**Stated problem**
Exactly reproduce the lines from the top of the entries below through the line containing "return (f(c[0]), f(c[1]), f(c[2]), 1.0)", with both ends included.

**Material to process**
╔══
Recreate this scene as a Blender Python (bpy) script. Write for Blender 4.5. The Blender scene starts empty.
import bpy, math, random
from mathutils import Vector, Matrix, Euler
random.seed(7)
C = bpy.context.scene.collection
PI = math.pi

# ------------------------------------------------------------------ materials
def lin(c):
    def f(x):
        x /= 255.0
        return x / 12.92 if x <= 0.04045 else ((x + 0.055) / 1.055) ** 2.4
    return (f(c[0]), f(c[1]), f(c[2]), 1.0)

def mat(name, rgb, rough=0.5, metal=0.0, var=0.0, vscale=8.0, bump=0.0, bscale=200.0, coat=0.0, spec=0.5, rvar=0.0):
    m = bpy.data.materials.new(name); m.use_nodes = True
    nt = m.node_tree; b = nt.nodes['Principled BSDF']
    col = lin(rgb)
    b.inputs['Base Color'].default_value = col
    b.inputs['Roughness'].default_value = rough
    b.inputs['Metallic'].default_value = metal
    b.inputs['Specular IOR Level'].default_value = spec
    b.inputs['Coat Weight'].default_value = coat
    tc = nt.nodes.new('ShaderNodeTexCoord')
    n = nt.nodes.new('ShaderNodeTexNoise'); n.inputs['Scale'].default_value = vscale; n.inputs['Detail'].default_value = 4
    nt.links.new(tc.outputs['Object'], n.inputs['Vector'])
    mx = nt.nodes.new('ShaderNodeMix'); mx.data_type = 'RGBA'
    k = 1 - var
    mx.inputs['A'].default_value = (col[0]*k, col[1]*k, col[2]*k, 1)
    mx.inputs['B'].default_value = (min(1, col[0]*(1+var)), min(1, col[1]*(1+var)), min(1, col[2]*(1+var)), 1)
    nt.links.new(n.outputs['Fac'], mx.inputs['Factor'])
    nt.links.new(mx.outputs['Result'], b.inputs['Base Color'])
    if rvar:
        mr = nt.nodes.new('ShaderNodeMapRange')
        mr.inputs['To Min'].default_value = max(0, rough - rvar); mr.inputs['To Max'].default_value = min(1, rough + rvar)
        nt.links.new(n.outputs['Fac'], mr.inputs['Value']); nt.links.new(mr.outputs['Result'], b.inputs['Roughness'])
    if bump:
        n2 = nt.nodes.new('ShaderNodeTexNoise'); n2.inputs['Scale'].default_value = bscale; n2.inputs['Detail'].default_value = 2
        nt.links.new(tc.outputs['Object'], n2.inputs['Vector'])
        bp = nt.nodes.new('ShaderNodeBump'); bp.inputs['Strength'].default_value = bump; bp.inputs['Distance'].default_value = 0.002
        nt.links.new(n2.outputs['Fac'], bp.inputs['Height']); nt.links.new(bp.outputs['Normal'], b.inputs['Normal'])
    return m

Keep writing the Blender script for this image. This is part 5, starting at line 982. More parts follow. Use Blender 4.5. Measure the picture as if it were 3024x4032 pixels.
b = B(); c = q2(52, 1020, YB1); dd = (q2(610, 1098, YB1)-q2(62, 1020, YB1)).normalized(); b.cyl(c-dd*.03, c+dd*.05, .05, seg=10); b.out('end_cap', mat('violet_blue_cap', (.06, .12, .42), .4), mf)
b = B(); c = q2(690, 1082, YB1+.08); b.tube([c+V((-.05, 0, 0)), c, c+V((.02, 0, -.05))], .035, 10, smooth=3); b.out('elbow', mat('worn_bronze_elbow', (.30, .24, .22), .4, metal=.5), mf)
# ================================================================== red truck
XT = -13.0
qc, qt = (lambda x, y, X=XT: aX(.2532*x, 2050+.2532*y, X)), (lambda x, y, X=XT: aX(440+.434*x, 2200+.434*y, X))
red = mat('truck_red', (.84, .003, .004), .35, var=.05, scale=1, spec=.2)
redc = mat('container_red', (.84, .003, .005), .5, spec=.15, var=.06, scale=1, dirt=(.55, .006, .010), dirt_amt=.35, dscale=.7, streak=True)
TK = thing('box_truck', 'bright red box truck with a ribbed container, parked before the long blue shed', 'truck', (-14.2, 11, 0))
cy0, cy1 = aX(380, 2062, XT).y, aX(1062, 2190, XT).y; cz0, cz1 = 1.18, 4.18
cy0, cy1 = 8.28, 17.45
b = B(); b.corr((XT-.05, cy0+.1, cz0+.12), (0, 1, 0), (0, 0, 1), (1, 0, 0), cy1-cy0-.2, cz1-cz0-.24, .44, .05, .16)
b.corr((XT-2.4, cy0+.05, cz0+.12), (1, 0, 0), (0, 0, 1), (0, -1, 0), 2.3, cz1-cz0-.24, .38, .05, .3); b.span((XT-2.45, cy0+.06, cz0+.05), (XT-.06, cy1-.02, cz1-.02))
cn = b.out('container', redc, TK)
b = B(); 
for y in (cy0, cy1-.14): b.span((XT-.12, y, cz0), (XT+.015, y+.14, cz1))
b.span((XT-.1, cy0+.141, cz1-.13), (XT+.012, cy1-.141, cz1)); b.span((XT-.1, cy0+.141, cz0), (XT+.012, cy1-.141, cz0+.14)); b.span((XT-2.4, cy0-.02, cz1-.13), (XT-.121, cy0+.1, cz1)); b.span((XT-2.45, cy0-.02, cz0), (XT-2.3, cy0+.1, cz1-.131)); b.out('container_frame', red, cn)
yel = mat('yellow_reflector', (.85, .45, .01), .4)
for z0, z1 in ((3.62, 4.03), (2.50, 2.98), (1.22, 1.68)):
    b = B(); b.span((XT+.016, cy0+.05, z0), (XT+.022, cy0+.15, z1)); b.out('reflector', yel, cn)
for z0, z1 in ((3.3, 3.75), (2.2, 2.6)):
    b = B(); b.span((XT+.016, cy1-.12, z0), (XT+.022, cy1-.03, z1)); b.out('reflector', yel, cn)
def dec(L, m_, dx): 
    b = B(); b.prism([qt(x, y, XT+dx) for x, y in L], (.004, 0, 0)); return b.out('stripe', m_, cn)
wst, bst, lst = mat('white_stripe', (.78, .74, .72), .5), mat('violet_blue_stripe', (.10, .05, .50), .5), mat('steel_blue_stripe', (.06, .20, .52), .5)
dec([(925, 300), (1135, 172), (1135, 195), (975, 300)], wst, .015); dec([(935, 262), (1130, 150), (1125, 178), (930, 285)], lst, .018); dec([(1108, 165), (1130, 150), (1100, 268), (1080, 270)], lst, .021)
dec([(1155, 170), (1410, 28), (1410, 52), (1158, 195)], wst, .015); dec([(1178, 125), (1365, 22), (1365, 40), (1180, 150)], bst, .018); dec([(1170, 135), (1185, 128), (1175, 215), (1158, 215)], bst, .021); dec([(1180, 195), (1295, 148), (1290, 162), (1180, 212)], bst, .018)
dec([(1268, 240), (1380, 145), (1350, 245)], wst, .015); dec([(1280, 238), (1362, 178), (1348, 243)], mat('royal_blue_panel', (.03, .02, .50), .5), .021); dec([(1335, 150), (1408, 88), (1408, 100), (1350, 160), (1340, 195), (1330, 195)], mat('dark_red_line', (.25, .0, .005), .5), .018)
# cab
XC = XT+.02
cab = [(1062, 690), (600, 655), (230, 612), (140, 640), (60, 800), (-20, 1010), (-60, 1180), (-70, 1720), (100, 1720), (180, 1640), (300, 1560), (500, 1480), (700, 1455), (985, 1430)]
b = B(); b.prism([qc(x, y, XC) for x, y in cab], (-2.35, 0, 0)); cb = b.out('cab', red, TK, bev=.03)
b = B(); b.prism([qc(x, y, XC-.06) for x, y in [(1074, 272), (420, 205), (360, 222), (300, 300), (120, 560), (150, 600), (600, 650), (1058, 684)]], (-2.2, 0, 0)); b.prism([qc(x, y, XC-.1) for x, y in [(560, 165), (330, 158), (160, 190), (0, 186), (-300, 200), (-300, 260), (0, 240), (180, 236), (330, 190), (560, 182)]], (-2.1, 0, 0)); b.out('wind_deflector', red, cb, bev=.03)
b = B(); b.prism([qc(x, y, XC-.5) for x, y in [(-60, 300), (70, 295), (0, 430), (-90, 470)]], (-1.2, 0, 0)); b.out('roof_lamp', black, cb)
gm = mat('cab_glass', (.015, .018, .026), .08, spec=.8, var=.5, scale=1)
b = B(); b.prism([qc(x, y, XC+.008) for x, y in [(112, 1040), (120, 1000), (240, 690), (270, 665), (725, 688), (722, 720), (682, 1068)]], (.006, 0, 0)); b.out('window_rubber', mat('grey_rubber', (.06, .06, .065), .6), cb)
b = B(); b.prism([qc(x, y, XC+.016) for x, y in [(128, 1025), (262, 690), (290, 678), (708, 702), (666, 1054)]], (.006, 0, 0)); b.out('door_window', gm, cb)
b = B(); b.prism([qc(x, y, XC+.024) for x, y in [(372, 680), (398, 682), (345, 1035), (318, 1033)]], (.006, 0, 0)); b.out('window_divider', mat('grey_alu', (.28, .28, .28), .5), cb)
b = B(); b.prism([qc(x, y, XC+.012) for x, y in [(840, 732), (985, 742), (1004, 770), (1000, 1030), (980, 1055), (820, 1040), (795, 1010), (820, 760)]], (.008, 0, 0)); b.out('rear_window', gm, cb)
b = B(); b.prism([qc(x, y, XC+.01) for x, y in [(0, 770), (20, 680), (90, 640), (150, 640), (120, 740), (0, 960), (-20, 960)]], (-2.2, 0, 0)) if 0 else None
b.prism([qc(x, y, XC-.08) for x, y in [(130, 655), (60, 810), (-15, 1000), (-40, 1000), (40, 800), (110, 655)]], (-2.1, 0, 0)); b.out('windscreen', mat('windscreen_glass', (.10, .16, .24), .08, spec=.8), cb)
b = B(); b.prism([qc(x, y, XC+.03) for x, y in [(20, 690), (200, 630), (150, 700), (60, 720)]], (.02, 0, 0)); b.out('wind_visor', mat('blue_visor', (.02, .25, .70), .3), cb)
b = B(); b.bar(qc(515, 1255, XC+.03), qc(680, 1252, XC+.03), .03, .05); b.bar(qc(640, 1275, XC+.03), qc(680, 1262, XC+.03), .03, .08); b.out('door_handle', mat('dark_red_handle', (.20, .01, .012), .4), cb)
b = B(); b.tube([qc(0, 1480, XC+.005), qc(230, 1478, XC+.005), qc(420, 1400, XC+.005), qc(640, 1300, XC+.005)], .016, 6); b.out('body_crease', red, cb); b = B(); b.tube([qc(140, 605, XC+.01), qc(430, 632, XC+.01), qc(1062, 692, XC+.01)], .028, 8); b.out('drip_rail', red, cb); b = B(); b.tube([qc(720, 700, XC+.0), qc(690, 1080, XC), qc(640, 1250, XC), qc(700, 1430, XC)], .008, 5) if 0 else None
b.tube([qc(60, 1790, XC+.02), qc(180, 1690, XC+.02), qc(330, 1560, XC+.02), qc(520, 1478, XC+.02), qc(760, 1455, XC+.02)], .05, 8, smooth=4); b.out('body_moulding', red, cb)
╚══
**Result of this exercise**
Recreate this scene as a Blender Python (bpy) script. Write for Blender 4.5. The Blender scene starts empty.
import bpy, math, random
from mathutils import Vector, Matrix, Euler
random.seed(7)
C = bpy.context.scene.collection
PI = math.pi

# ------------------------------------------------------------------ materials
def lin(c):
    def f(x):
        x /= 255.0
        return x / 12.92 if x <= 0.04045 else ((x + 0.055) / 1.055) ** 2.4
    return (f(c[0]), f(c[1]), f(c[2]), 1.0)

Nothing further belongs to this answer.